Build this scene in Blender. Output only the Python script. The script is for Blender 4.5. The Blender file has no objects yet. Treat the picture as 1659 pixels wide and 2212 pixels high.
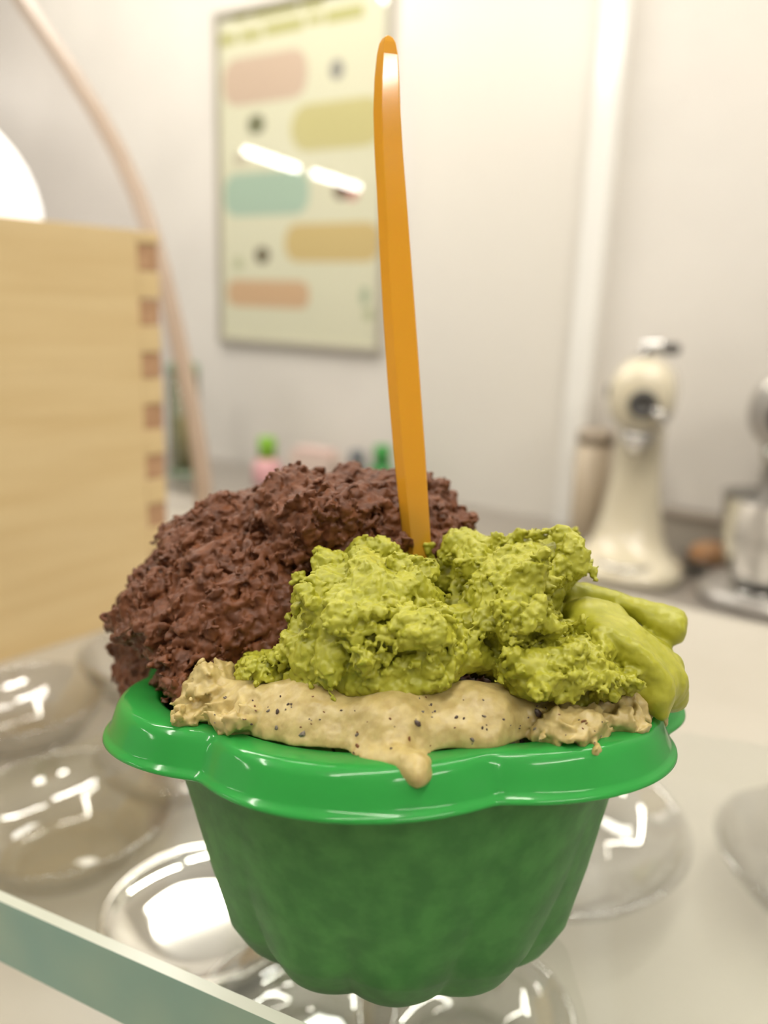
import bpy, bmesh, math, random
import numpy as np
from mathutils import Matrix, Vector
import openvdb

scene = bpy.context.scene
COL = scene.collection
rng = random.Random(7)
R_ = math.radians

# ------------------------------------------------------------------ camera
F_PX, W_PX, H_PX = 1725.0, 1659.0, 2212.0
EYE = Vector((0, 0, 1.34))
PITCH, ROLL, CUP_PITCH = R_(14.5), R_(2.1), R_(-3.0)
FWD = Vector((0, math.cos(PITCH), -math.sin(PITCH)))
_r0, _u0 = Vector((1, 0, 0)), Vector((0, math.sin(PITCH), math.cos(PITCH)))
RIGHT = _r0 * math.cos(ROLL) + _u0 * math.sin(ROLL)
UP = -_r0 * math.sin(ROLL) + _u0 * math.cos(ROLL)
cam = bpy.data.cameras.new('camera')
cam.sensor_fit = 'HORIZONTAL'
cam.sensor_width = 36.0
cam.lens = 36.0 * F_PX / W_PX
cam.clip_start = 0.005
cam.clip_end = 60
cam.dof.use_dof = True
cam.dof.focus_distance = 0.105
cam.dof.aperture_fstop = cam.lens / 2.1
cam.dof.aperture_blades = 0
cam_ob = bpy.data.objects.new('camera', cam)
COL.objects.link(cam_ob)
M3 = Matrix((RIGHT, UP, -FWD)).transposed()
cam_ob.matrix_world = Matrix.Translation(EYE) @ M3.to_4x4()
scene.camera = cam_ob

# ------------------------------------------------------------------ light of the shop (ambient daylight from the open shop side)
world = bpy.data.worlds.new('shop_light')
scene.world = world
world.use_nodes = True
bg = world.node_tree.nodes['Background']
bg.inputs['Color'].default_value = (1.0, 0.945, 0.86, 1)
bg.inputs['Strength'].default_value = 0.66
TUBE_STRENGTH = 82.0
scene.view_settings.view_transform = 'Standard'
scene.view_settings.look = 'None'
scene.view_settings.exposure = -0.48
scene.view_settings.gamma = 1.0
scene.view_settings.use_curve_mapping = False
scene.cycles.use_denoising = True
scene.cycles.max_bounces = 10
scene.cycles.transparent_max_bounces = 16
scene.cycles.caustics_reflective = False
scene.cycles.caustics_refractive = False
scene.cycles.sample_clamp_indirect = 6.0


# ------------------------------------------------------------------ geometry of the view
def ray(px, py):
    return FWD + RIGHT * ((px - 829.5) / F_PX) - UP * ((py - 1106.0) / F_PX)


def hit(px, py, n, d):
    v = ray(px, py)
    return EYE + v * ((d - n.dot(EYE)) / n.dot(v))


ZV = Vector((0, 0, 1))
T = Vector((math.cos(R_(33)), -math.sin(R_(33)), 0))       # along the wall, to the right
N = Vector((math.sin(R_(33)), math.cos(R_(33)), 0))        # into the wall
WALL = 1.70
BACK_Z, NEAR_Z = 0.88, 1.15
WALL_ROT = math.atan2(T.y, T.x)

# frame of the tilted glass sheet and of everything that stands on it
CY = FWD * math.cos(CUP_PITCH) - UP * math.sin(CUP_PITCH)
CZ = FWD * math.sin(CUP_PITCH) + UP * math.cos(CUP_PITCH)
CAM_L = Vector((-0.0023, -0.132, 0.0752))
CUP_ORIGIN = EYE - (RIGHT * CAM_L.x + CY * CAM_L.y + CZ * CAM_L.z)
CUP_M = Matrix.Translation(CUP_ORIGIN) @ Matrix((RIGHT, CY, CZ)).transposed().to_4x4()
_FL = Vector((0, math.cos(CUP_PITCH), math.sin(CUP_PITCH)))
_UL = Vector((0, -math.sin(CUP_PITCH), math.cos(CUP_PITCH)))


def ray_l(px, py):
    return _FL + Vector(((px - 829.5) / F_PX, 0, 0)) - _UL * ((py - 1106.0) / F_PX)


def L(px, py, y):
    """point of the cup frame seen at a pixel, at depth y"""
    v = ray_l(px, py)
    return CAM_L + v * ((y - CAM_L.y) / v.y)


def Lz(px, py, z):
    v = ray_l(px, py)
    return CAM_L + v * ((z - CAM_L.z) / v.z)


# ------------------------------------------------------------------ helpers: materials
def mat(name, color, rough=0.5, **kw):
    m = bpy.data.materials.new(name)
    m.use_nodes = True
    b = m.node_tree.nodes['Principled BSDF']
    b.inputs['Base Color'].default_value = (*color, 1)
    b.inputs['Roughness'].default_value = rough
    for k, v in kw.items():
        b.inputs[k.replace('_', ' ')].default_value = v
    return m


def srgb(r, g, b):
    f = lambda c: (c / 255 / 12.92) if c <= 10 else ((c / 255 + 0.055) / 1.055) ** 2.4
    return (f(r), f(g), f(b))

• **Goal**
Could you repeat all of the material exactly? Pictures should not be copied.

• **Task result**
Build this scene in Blender. Output only the Python script. The script is for Blender 4.5. The Blender file has no objects yet. Treat the picture as 1659 pixels wide and 2212 pixels high.
import bpy, bmesh, math, random
import numpy as np
from mathutils import Matrix, Vector
import openvdb

scene = bpy.context.scene
COL = scene.collection
rng = random.Random(7)
R_ = math.radians

# ------------------------------------------------------------------ camera
F_PX, W_PX, H_PX = 1725.0, 1659.0, 2212.0
EYE = Vector((0, 0, 1.34))
PITCH, ROLL, CUP_PITCH = R_(14.5), R_(2.1), R_(-3.0)
FWD = Vector((0, math.cos(PITCH), -math.sin(PITCH)))
_r0, _u0 = Vector((1, 0, 0)), Vector((0, math.sin(PITCH), math.cos(PITCH)))
RIGHT = _r0 * math.cos(ROLL) + _u0 * math.sin(ROLL)
UP = -_r0 * math.sin(ROLL) + _u0 * math.cos(ROLL)
cam = bpy.data.cameras.new('camera')
cam.sensor_fit = 'HORIZONTAL'
cam.sensor_width = 36.0
cam.lens = 36.0 * F_PX / W_PX
cam.clip_start = 0.005
cam.clip_end = 60
cam.dof.use_dof = True
cam.dof.focus_distance = 0.105
cam.dof.aperture_fstop = cam.lens / 2.1
cam.dof.aperture_blades = 0
cam_ob = bpy.data.objects.new('camera', cam)
COL.objects.link(cam_ob)
M3 = Matrix((RIGHT, UP, -FWD)).transposed()
cam_ob.matrix_world = Matrix.Translation(EYE) @ M3.to_4x4()
scene.camera = cam_ob

# ------------------------------------------------------------------ light of the shop (ambient daylight from the open shop side)
world = bpy.data.worlds.new('shop_light')
scene.world = world
world.use_nodes = True
bg = world.node_tree.nodes['Background']
bg.inputs['Color'].default_value = (1.0, 0.945, 0.86, 1)
bg.inputs['Strength'].default_value = 0.66
TUBE_STRENGTH = 82.0
scene.view_settings.view_transform = 'Standard'
scene.view_settings.look = 'None'
scene.view_settings.exposure = -0.48
scene.view_settings.gamma = 1.0
scene.view_settings.use_curve_mapping = False
scene.cycles.use_denoising = True
scene.cycles.max_bounces = 10
scene.cycles.transparent_max_bounces = 16
scene.cycles.caustics_reflective = False
scene.cycles.caustics_refractive = False
scene.cycles.sample_clamp_indirect = 6.0


# ------------------------------------------------------------------ geometry of the view
def ray(px, py):
    return FWD + RIGHT * ((px - 829.5) / F_PX) - UP * ((py - 1106.0) / F_PX)


def hit(px, py, n, d):
    v = ray(px, py)
    return EYE + v * ((d - n.dot(EYE)) / n.dot(v))


ZV = Vector((0, 0, 1))
T = Vector((math.cos(R_(33)), -math.sin(R_(33)), 0))       # along the wall, to the right
N = Vector((math.sin(R_(33)), math.cos(R_(33)), 0))        # into the wall
WALL = 1.70
BACK_Z, NEAR_Z = 0.88, 1.15
WALL_ROT = math.atan2(T.y, T.x)

# frame of the tilted glass sheet and of everything that stands on it
CY = FWD * math.cos(CUP_PITCH) - UP * math.sin(CUP_PITCH)
CZ = FWD * math.sin(CUP_PITCH) + UP * math.cos(CUP_PITCH)
CAM_L = Vector((-0.0023, -0.132, 0.0752))
CUP_ORIGIN = EYE - (RIGHT * CAM_L.x + CY * CAM_L.y + CZ * CAM_L.z)
CUP_M = Matrix.Translation(CUP_ORIGIN) @ Matrix((RIGHT, CY, CZ)).transposed().to_4x4()
_FL = Vector((0, math.cos(CUP_PITCH), math.sin(CUP_PITCH)))
_UL = Vector((0, -math.sin(CUP_PITCH), math.cos(CUP_PITCH)))


def ray_l(px, py):
    return _FL + Vector(((px - 829.5) / F_PX, 0, 0)) - _UL * ((py - 1106.0) / F_PX)


def L(px, py, y):
    """point of the cup frame seen at a pixel, at depth y"""
    v = ray_l(px, py)
    return CAM_L + v * ((y - CAM_L.y) / v.y)


def Lz(px, py, z):
    v = ray_l(px, py)
    return CAM_L + v * ((z - CAM_L.z) / v.z)


# ------------------------------------------------------------------ helpers: materials
def mat(name, color, rough=0.5, **kw):
    m = bpy.data.materials.new(name)
    m.use_nodes = True
    b = m.node_tree.nodes['Principled BSDF']
    b.inputs['Base Color'].default_value = (*color, 1)
    b.inputs['Roughness'].default_value = rough
    for k, v in kw.items():
        b.inputs[k.replace('_', ' ')].default_value = v
    return m


def srgb(r, g, b):
    f = lambda c: (c / 255 / 12.92) if c <= 10 else ((c / 255 + 0.055) / 1.055) ** 2.4
    return (f(r), f(g), f(b))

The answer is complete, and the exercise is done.